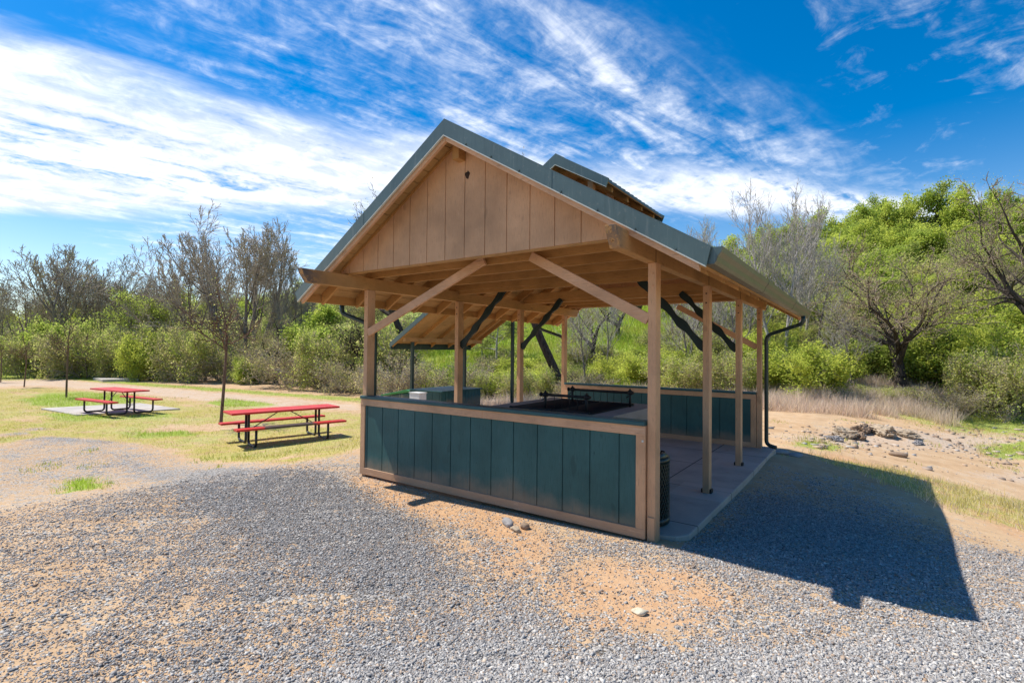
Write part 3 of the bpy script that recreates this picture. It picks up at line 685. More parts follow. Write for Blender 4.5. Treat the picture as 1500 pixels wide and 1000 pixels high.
# bright green lidded bin beyond, pale utility box
x, y = -11.25, 7.35; z = hz(x, y)
db = thing('lidded_bin', 'dark teal bin with bright green sloping lid beside the small shelter', 'bin', (x, y, z))
b = MB(); b.prism([(-.62, 0), (.55, 0), (.62, .78), (-.68, .58)], 'Y', -.35, .5); b.build('body', m_teal, db, bevel=.02)
b = MB(); b.prism([(-.74, .59), (.68, .80), (.68, .85), (.5, .88), (-.74, .64)], 'Y', -.40, .55); b.build('lid', metal_paint('bright_green_plastic', (.02, .17, .035), .4), db, bevel=.012)
x, y = -8.95, 5.75; z = hz(x, y)
ub = thing('utility_box', 'pale grey utility box on a post seen just above the front wall cap', 'utility box', (x, y, z))
b = MB(); b.box(-.20, .20, -.14, .14, .72, .93); b.build('box', metal_paint('pale_grey_enamel', (.62, .62, .62), .5), ub, bevel=.008)
b = MB(); b.box(-.215, .215, -.155, .155, .931, .95); b.build('lid', metal_paint('pale_grey_lid', (.66, .65, .62), .5), ub)
b = MB(); b.box(-.05, .05, -.05, .05, -.1, .72); b.build('stand', m_tanz, ub)

# stones ---------------------------------------------------------------
import bmesh
def rock(name, label, px, py, sx, sy, sz, rz, m, seed, sink=.25, cat='stone', group=None, xy=None, rough=.25, craggy=False):
    x, y = xy if xy else gp(px, py)
    bm = bmesh.new(); bmesh.ops.create_icosphere(bm, subdivisions=4 if craggy else 3, radius=1); rg = random.Random(seed)
    pl = [(Vector((rg.gauss(0, 1), rg.gauss(0, 1), rg.gauss(0, 1))).normalized(), rg.uniform(.62, .95)) for _ in range(9)]
    from mathutils import noise
    for v in bm.verts:
        c = v.co.copy()
        for n, d in pl:
            k = c.dot(n)
            if k > d: c -= n*(k-d)*.85
        c += c.normalized()*noise.noise(c*1.7+Vector((seed, 0, 0)))*rough*.5
        if craggy:
            q = Vector((c.x*2.2+seed, c.y*2.2, c.z*5)); c += c.normalized()*(.30*abs(noise.noise(q))+.22*noise.noise(q*2.6)+.10*noise.noise(q*6)); c.z = .5*c.z+.5*round(c.z*3.2)/3.2
        v.co = Vector((c.x*sx, c.y*sy, c.z*sz))
    me = bpy.data.meshes.new(name); bm.to_mesh(me); bm.free(); me.materials.append(m)
    for p in me.polygons: p.use_smooth = not craggy
    o = bpy.data.objects.new(name, me); col.objects.link(o); o.location = (x, y, hz(x, y)+sz*(1-2*sink)); o.rotation_euler = (0, 0, rz)
    return tag(o, label, cat, group)
rock('river_stone', 'long grey rounded stone half buried before the front wall, largest of three', 744, 769, .105, .045, .045, rad(150), m_rgrey, 3)
rock('river_stone', 'pale tan flat stone lying in front of the two other rounded stones', 755, 777, .085, .035, .03, rad(155), m_rtan, 5)
rock('river_stone', 'brown stub of stone at the right end of the small stone cluster', 769, 774, .045, .04, .045, rad(20), m_rbrown, 8)
rock('pale_stone', 'pale buff angular stone lying alone on the orange dirt patch', 937, 898, .055, .035, .025, rad(10), m_rpale, 11, rough=.4)
rock('flat_stone', 'flat grey stone at the foot of the green downspout', 1142, 664, .16, .10, .05, rad(30), m_rgrey, 21)
rock('flat_stone', 'grey slab of stone on shaded gravel beyond the slab corner', 1165, 668, .17, .12, .045, rad(60), m_rgrey, 23)
rock('brown_rock', 'single brown rock lying on the sunny dirt right of the shelter', 1316, 668, .17, .10, .07, rad(15), m_rbrown, 31)
oc = [(1238, 640, .28, .2, .16, m_rtan, 'tan boulder at the left end of the rock outcrop'), (1262, 634, .26, .18, .15, m_rbrown, 'brown boulder at the middle of the rock outcrop'), (1258, 643, .2, .13, .11, m_rbrown, 'dark brown rock leaning against the front of the outcrop'),
      (1292, 636, .36, .2, .16, m_rtan, 'long tan ledge on the right of the rock outcrop'), (1325, 638, .30, .17, .10, m_rtan, 'low tan slab ending the rock outcrop on the right'), (1222, 645, .16, .1, .08, m_rgrey, 'small grey rock left of the outcrop'), (1345, 650, .14, .08, .06, m_rgrey, 'small grey rock right of the outcrop'), (1205, 655, .12, .08, .05, m_rtan, 'low tan rock on the rubble left of the outcrop')]
for i, (px, py, a, b_, c, m, lb) in enumerate(oc): rock('outcrop_rock', lb, px, py, a, b_, c, rad(20+i*37), m, 40+i, .3, 'rock', 'rocks of the outcrop right of the shelter', rough=.5, craggy=True)
# ================================================================== GRAVEL, GRASS, TREES
def hexpts(n, x0, x1, y0, y1, rng): return rng.uniform(x0, x1, n), rng.uniform(y0, y1, n)
def in_view(x, y, m=1.12):
    dx = x-CAM[0]; dy = y-CAM[1]; D = dx*_f[0]+dy*_f[1]; lat = dx*_r[0]+dy*_r[1]
    return (D > .3) & (np.abs(lat) < D*1.02*m+1.0), D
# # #
DESCRIPTION OF THE TASK =
Every line from the start of the listing above through the line with "b = MB(); b.box(-.05, .05, -.05, .05, -.1, .72);" should be repeated exactly; skip the pictures and add nothing else.

SOLVED PROBLEM =
Write part 3 of the bpy script that recreates this picture. It picks up at line 685. More parts follow. Write for Blender 4.5. Treat the picture as 1500 pixels wide and 1000 pixels high.
# bright green lidded bin beyond, pale utility box
x, y = -11.25, 7.35; z = hz(x, y)
db = thing('lidded_bin', 'dark teal bin with bright green sloping lid beside the small shelter', 'bin', (x, y, z))
b = MB(); b.prism([(-.62, 0), (.55, 0), (.62, .78), (-.68, .58)], 'Y', -.35, .5); b.build('body', m_teal, db, bevel=.02)
b = MB(); b.prism([(-.74, .59), (.68, .80), (.68, .85), (.5, .88), (-.74, .64)], 'Y', -.40, .55); b.build('lid', metal_paint('bright_green_plastic', (.02, .17, .035), .4), db, bevel=.012)
x, y = -8.95, 5.75; z = hz(x, y)
ub = thing('utility_box', 'pale grey utility box on a post seen just above the front wall cap', 'utility box', (x, y, z))
b = MB(); b.box(-.20, .20, -.14, .14, .72, .93); b.build('box', metal_paint('pale_grey_enamel', (.62, .62, .62), .5), ub, bevel=.008)
b = MB(); b.box(-.215, .215, -.155, .155, .931, .95); b.build('lid', metal_paint('pale_grey_lid', (.66, .65, .62), .5), ub)
b = MB(); b.box(-.05, .05, -.05, .05, -.1, .72); b.build('stand', m_tanz, ub)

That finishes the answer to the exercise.